The concerts consist of a total of 14 pieces involving more than 30 performers. A member of the applied dance faculty, Katherine Marchessault, has a piece on the program. Three senior thesis projects will be presented. Representing all walks of life, students from courses in dance composition and advanced composition, advanced jazz dance, computer music and the arts, and lighting design have collaborated to make the performances a reality.

Three Maine students are among the performers: Esme Goldfinger of Portland, Amanda Sobotka of York and Liza May of Brunswick.
Culminating their dance majors by presenting thesis work are Sara Hollenberg of Stamford, Conn.; Yesul Lee of Yonginsi, South Korea; and Claire Sickinger of Simsbury, Conn.

Hollenberg focuses on the methods used by dance-theater choreographers in embodying durational histories specific to their setting. The piece aims to authentically portray her experience of growing up spending summer months under one roof with large extended family.

Lee explores themes of intimacy and human connection through energetic movement and a unique audience configuration.

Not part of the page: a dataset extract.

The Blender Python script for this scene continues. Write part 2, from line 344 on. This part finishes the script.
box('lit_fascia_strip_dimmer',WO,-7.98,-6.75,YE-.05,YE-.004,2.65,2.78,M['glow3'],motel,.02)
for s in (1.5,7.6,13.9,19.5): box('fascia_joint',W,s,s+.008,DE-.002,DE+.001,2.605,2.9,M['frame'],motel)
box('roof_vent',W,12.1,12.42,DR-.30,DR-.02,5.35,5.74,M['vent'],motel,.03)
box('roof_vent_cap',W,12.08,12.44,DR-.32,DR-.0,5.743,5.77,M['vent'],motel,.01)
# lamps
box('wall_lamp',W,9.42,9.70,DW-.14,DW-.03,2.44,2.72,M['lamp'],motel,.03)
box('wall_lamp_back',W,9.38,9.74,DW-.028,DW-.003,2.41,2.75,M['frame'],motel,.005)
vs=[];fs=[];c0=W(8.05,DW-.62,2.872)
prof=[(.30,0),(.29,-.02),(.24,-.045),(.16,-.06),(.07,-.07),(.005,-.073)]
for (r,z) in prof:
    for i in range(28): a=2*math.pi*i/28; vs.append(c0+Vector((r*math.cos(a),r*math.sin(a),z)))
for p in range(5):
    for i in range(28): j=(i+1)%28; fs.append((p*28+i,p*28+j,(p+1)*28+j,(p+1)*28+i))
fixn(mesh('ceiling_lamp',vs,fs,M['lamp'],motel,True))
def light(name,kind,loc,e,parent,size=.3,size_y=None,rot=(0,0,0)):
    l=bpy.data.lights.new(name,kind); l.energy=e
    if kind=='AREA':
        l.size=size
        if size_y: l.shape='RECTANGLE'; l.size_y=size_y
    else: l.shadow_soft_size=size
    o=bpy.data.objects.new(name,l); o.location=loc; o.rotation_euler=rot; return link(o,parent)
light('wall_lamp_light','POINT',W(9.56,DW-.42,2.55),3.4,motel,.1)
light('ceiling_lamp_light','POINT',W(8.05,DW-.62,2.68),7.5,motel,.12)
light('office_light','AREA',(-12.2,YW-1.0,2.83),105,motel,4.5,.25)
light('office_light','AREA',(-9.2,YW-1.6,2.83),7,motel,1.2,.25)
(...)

Sickinger uses methods of political expression in dance to explore female perseverance and different ways we empower ourselves and each other.

The March 29 performance coincides with Bates’s Mount David Summit, the college’s annual campus-wide celebration of academic achievement in which many choreographers will present research related to performance and dance pedagogy as well as research into other fields.